Bias voltage control of a molecular spin valve

Abstract

With the discovery of giant magneto resistance a new field called spintronics is emerged. Utilizing spin-degree of freedom of the electron as well as its charge, high-speed devices which consumes low energy can be designed. One of the main concerns of spintronics is creating spin polarized currents. Half-metallic materials, which conduct electrons of one spin state but behave as an insulator for the other spin state, are ideal candidates for this purpose. In a way they function as spinvalves, and the current passing through these materials will be spin polarized. The half-metallic property of periodic atomic chains of carbon-transition metal compounds and spin-valve property of transition metal caped finite carbon linear chains motivated our study.

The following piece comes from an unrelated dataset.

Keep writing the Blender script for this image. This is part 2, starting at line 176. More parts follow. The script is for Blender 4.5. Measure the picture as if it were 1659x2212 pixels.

In this work, we analyzed the spin dependent transport properties of CrCnCr atomic chains. We connected the magnetic CrCnCr molecules to appropriate electrodes and studied their electronic and magnetic properties under applied bias. All the calculations are carried out using a method which combines density functional theory (DFT) with non-equilibrium Green’s function (NEGF) technique. For CrCnCr molecules with odd n we observed cumulenic bond lengths, while the C−C bonds are in polyynic nature for even n. In these structures Cr atoms induce net magnetic moments on C atoms. The magnetic moment on Cr atoms favors anti-parallel (AF) alignment for even n and parallel (FM) alignment for odd n. This situation is inverted when the molecules are connected to the electrodes. Two-probe conductance calculations of such systems reveal that their conductance properties are also n dependent. Finite bias voltages which create non-equilibrium conditions within the device region, causes the spin-degenerate molecular levels of the device to be separated from each other. Then conductance properties of the device become spin dependent. We observe that the ground state CrCnCr two-probe systems with odd n changes from AF to FM at a critical voltage. Thus, we have a spinvalve which is initially in ”off-state” turned on with applied bias. We achieved to control spin-polarization of the current transmitted through a molecular spinvalve with applied bias voltage. We showed that they are molecular analogues of GMR devices. These molecular spin-valve devices function without any need of an external magnetic field as it is required in conventional GMR devices.